The exercise: The lines to extract run from the first line of the material below to the line containing "build(b, 'tube_ferrule', M_TUBE, o)", both included; leave the pictures behind.
· · · · · · ·
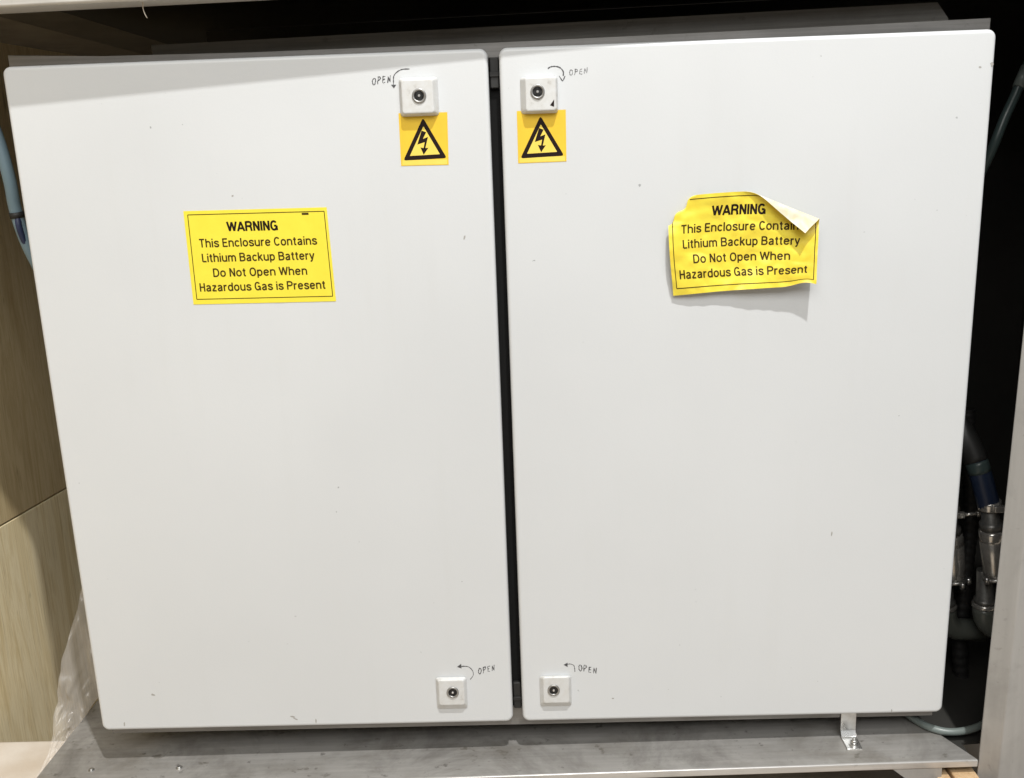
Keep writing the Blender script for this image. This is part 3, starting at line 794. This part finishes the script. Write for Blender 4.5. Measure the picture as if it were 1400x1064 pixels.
def behind(name, pts, r, m, label, ribs=0):
    q = smooth(pts, 8); bb = MB()
    if ribs: bb.tube(smooth(pts, 30), [r * (1 + .10 * (i % 4 < 2)) for i in range(30 * (len(pts) - 1) + 1)], 14)
    else: bb.tube(q, r, 14)
    return tag(build(bb, name, m), label, 'hose')
behind('ribbed_conduit', [aty(1322, 560, .20), aty(1326, 640, .19), aty(1326, 720, .18), aty(1318, 800, .17), aty(1312, 880, .16), aty(1318, 960, .15), aty(1330, 1000, .14)], .009, M_RUB, 'black ribbed conduit running down behind the hose couplings', 1)
b = MB(); q = [aty(1235, 972, .05), aty(1254, 986, .035), aty(1272, 995, .02), aty(1295, 1000.5, .012), aty(1320, 999, .012), aty(1345, 990, .02), aty(1380, 968, .05), aty(1410, 940, .08)]
b.tube(smooth(q), .0045, 14)
tag(build(b, 'rubber_tube', M_TUBE), 'grey green tube sagging below the right door corner', 'tube')
b = MB(); q = smooth([aty(1425, 40, .13), aty(1404, 92, .12), aty(1388, 130, .115), aty(1372, 165, .11), aty(1356, 205, .11), aty(1330, 260, .13), aty(1300, 330, .16)])
b.tube(q, .0055, 12)
o = build(b, 'air_tube', M_TEAL); tag(o, 'dark teal tube slanting behind the upper right door corner', 'tube')
b = MB(); b.tube([aty(1404, 92, .12), aty(1392, 120, .116)], .0066, 12); build(b, 'tube_ferrule', M_TUBE, o)

# ------------------------------------------------------------------ left gap: pale blue hose and navy cable
b = MB(); q = smooth([aty(-30, 120, .06), aty(-12, 165, .06), aty(2, 205, .06), aty(14, 250, .06), aty(22, 290, .065), aty(40, 340, .07), aty(72, 400, .09)])
b.tube(q, .0068, 16); o = build(b, 'air_hose', M_LBLUE); tag(o, 'pale blue hose running down behind the left edge of the left door', 'hose')
b = MB(); k = int(len(q) * .66); b.tube(q[k:k + 2], .0078, 14); build(b, 'cable_tie', M_RUB, o)
b = MB(); q2 = smooth([aty(20, 262, .075), aty(24, 285, .068), aty(26, 310, .06), aty(38, 340, .068), aty(62, 385, .09)])
b.tube(q2, .0035, 10); tag(build(b, 'cable', M_NAVY), 'thin navy cable tied beside the pale blue hose', 'cable')

# ------------------------------------------------------------------ clear plastic film between the shelf end and the plywood
def film():
    nu, nv = 30, 44
    bb = MB(); rows = []
    left = smooth([aty(46, 1075, .045), aty(66, 1030, .075), aty(74, 992, .10), aty(78, 950, .115), aty(86, 900, .13), aty(104, 840, .16), aty(118, 790, .19), aty(130, 750, .21)], 9)
    right = smooth([aty(60, 1075, .045), aty(80, 1030, .075), aty(104, 998, .10), aty(114, 985, .115), aty(128, 962, .13), aty(150, 930, .15), aty(160, 880, .17), aty(165, 820, .19), aty(168, 760, .21)], 9)
    N = len(left)
    for j in range(N):
        r = []
        for i in range(nu + 1):
            t = i / nu; p = left[j].lerp(right[j], t)
            w = noise.noise(Vector((t * 2.2, j * .14, 3))) * .010 + abs(noise.noise(Vector((t * 4 + j * .10, j * .22 - t * 3, 9)))) * .007
            p = p + Vector((0, -w, 0)) + Vector((.004 * noise.noise(Vector((j * .25, 2, 1))), 0, 0)) * (1 - t)
            r.append(bb.bm.verts.new(p))
        rows.append(r)
    for a, c in zip(rows, rows[1:]):
        for i in range(nu): bb._m([bb.bm.faces.new((a[i], a[i + 1], c[i + 1], c[i]))], True)
    return bb
tag(build(film(), 'plastic_film', M_FILM, None, (-.6, .1, FZ), normals=False), 'crumpled clear plastic film at the left end of the steel shelf', 'plastic film')

# pale slab standing between the shelf end and the plywood
b = MB(); b.box((-.745, -.45, FZ + .001), (-.589, .150, -.108), .006, 3)
M_SLAB = mat('dusty_packing_foam', (.60, .53, .45), .8)
setin(M_SLAB, 'Base Color', ramp(M_SLAB, noise_tex(M_SLAB, coords(M_SLAB), 14, 5), [(.3, (.55, .47, .38)), (.7, (.68, .62, .55))]))
bump(M_SLAB, noise_tex(M_SLAB, coords(M_SLAB), 60, 4), .25, .002)
tag(build(b, 'packing_block', M_SLAB, None, (-.66, -.1, FZ)), 'pale dusty packing block between the plywood and the left end of the steel shelf', 'packing block')

# pallet boards on the floor at the lower right
for x0, x1, y0_, y1_, lab in ((.4995, .527, -.16, .0, 'pale orange pine block under the shelf beside the foot of the steel post'),
                             (.482, .4975, -.15, .0, 'narrow pinkish block under the shelf left of the pine block')):
    b = MB(); b.box((x0, y0_, FZ), (x1, y1_, -.0545 if x0 > .49 else -.058), .0015, 2)
    tag(build(b, 'wood_block', M_PALLET, None, (x0, y0_, FZ)), lab, 'wood block')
· · · · · · ·
Solution:
Keep writing the Blender script for this image. This is part 3, starting at line 794. This part finishes the script. Write for Blender 4.5. Measure the picture as if it were 1400x1064 pixels.
def behind(name, pts, r, m, label, ribs=0):
    q = smooth(pts, 8); bb = MB()
    if ribs: bb.tube(smooth(pts, 30), [r * (1 + .10 * (i % 4 < 2)) for i in range(30 * (len(pts) - 1) + 1)], 14)
    else: bb.tube(q, r, 14)
    return tag(build(bb, name, m), label, 'hose')
behind('ribbed_conduit', [aty(1322, 560, .20), aty(1326, 640, .19), aty(1326, 720, .18), aty(1318, 800, .17), aty(1312, 880, .16), aty(1318, 960, .15), aty(1330, 1000, .14)], .009, M_RUB, 'black ribbed conduit running down behind the hose couplings', 1)
b = MB(); q = [aty(1235, 972, .05), aty(1254, 986, .035), aty(1272, 995, .02), aty(1295, 1000.5, .012), aty(1320, 999, .012), aty(1345, 990, .02), aty(1380, 968, .05), aty(1410, 940, .08)]
b.tube(smooth(q), .0045, 14)
tag(build(b, 'rubber_tube', M_TUBE), 'grey green tube sagging below the right door corner', 'tube')
b = MB(); q = smooth([aty(1425, 40, .13), aty(1404, 92, .12), aty(1388, 130, .115), aty(1372, 165, .11), aty(1356, 205, .11), aty(1330, 260, .13), aty(1300, 330, .16)])
b.tube(q, .0055, 12)
o = build(b, 'air_tube', M_TEAL); tag(o, 'dark teal tube slanting behind the upper right door corner', 'tube')
b = MB(); b.tube([aty(1404, 92, .12), aty(1392, 120, .116)], .0066, 12); build(b, 'tube_ferrule', M_TUBE, o)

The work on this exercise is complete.